# Data extract:
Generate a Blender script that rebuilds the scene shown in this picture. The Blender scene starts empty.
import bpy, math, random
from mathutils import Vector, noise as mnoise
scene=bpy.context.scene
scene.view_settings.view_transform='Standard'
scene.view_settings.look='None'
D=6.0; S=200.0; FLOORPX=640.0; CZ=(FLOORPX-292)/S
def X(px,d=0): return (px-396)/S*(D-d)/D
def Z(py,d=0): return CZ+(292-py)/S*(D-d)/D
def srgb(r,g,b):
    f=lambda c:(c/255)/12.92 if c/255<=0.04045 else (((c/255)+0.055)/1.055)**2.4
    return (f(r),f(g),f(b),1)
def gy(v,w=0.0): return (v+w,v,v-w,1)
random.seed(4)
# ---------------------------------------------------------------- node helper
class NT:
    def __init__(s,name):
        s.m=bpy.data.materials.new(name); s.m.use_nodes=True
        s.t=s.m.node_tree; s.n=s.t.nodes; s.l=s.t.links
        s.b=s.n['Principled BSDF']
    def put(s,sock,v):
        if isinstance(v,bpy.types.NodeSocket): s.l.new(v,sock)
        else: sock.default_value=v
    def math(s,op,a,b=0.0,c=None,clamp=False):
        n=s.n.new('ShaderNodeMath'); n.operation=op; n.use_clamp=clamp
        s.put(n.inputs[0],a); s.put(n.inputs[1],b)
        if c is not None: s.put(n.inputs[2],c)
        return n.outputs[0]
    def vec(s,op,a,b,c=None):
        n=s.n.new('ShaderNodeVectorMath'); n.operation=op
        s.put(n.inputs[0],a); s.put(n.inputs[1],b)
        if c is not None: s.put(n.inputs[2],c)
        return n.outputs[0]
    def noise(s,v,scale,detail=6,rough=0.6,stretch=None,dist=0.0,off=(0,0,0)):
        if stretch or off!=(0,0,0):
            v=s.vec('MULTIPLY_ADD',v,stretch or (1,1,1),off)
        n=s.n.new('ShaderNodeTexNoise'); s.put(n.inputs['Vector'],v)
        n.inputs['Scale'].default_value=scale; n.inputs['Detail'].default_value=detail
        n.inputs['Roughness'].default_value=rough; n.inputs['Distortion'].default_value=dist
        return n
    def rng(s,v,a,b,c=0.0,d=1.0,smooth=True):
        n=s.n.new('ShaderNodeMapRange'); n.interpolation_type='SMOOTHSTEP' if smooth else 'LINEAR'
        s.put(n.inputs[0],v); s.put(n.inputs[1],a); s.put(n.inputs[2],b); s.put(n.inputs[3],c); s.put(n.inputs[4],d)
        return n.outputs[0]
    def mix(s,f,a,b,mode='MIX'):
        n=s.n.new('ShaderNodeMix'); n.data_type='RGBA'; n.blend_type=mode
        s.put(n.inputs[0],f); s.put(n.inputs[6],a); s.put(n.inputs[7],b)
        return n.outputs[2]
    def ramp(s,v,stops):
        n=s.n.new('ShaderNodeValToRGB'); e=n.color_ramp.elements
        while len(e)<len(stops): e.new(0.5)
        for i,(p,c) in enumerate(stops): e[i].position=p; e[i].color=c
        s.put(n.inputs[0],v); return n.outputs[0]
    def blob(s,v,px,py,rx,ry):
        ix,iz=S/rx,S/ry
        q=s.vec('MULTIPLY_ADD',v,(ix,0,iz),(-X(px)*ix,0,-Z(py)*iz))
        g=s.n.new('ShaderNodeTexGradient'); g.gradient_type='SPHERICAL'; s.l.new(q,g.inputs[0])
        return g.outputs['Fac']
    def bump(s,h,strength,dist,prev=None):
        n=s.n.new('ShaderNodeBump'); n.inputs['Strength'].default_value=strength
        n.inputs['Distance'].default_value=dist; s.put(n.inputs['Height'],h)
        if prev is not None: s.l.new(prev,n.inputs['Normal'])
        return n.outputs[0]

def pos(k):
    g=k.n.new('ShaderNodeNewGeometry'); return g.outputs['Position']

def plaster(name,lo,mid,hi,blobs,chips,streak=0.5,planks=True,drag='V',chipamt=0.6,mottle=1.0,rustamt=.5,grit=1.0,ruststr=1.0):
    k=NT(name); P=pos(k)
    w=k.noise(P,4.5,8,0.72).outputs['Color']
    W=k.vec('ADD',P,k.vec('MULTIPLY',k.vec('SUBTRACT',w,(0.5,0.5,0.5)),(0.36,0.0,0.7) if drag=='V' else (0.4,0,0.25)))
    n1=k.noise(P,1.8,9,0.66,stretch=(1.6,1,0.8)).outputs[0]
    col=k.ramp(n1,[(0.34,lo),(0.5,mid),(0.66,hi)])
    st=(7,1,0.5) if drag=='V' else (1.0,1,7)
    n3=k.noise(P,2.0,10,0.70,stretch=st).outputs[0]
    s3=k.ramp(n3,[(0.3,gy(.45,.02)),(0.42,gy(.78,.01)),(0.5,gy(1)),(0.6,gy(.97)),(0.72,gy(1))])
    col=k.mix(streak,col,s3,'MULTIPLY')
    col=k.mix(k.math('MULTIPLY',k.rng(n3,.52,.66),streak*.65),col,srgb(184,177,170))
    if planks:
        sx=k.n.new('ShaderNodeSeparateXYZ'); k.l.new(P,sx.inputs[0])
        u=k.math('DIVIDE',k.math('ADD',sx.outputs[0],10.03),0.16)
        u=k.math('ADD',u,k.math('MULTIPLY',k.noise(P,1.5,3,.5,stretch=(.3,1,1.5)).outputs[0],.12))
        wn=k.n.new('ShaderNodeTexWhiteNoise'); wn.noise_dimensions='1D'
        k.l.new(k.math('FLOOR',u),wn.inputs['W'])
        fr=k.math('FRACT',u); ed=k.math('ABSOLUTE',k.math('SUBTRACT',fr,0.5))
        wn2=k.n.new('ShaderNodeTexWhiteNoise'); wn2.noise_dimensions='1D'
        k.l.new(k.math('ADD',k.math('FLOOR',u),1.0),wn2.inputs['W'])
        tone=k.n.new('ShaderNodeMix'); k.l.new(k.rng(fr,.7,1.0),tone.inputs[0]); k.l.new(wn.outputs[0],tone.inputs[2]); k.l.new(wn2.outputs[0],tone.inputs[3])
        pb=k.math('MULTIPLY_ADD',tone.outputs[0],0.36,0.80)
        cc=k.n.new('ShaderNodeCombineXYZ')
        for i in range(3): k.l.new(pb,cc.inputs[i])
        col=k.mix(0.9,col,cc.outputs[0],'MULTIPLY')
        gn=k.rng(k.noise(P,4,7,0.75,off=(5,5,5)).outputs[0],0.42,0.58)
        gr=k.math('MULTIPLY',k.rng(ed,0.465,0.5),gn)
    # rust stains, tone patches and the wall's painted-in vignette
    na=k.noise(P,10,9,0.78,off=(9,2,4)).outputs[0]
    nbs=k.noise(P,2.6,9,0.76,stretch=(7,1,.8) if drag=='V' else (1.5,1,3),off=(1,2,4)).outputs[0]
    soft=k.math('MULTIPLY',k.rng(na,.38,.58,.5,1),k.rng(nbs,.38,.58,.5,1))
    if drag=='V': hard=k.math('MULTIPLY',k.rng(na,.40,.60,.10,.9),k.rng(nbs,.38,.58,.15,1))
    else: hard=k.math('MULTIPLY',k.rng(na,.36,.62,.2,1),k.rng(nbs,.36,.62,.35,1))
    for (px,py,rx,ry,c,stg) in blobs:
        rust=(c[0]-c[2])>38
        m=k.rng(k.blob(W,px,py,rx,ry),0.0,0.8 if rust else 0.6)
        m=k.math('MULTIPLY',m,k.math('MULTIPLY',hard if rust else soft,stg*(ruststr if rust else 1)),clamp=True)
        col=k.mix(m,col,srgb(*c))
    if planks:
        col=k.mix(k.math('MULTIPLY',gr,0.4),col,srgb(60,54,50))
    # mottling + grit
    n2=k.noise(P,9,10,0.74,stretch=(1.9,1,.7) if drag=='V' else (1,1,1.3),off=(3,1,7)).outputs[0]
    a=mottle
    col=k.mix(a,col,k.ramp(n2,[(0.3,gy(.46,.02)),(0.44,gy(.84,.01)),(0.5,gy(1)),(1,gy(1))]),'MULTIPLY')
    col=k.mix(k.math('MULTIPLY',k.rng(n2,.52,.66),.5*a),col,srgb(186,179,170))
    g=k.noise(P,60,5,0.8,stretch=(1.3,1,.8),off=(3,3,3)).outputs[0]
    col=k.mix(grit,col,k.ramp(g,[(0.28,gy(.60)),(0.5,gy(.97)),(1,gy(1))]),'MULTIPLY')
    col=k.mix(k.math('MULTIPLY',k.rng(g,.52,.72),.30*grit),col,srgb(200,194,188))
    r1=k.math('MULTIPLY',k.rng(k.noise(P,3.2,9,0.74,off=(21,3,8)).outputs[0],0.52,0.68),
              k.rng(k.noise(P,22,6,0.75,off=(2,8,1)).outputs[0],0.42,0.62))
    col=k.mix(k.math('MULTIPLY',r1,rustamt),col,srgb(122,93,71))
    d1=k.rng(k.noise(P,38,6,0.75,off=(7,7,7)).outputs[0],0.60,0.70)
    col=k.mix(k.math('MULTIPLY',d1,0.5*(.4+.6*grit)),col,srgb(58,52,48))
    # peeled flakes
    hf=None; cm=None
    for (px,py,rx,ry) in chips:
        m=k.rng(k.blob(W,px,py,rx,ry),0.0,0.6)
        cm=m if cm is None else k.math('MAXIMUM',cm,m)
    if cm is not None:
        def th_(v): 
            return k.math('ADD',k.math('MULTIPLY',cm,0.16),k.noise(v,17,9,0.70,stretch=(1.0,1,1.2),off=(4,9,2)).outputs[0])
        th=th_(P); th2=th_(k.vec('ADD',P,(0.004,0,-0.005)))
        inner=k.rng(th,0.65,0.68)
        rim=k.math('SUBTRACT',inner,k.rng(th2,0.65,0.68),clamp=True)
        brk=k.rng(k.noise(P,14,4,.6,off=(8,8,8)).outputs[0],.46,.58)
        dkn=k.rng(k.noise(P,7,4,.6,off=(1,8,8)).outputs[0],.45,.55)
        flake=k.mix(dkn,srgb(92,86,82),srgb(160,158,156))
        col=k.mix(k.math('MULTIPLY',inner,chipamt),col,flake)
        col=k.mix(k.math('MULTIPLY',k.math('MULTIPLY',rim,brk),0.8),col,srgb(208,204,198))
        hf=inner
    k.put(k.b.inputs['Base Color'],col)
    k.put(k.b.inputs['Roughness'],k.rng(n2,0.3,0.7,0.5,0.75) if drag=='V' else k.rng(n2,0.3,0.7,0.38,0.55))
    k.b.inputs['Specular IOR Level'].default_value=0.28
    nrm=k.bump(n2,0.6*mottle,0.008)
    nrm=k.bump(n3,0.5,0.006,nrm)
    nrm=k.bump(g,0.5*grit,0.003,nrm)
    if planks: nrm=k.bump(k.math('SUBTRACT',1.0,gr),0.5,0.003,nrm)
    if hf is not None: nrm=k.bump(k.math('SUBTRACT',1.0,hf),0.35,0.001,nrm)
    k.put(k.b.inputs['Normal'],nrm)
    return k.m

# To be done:
Of all the lines above, how many contain "scene"? Give the number and nothing more.

# Right answer:
4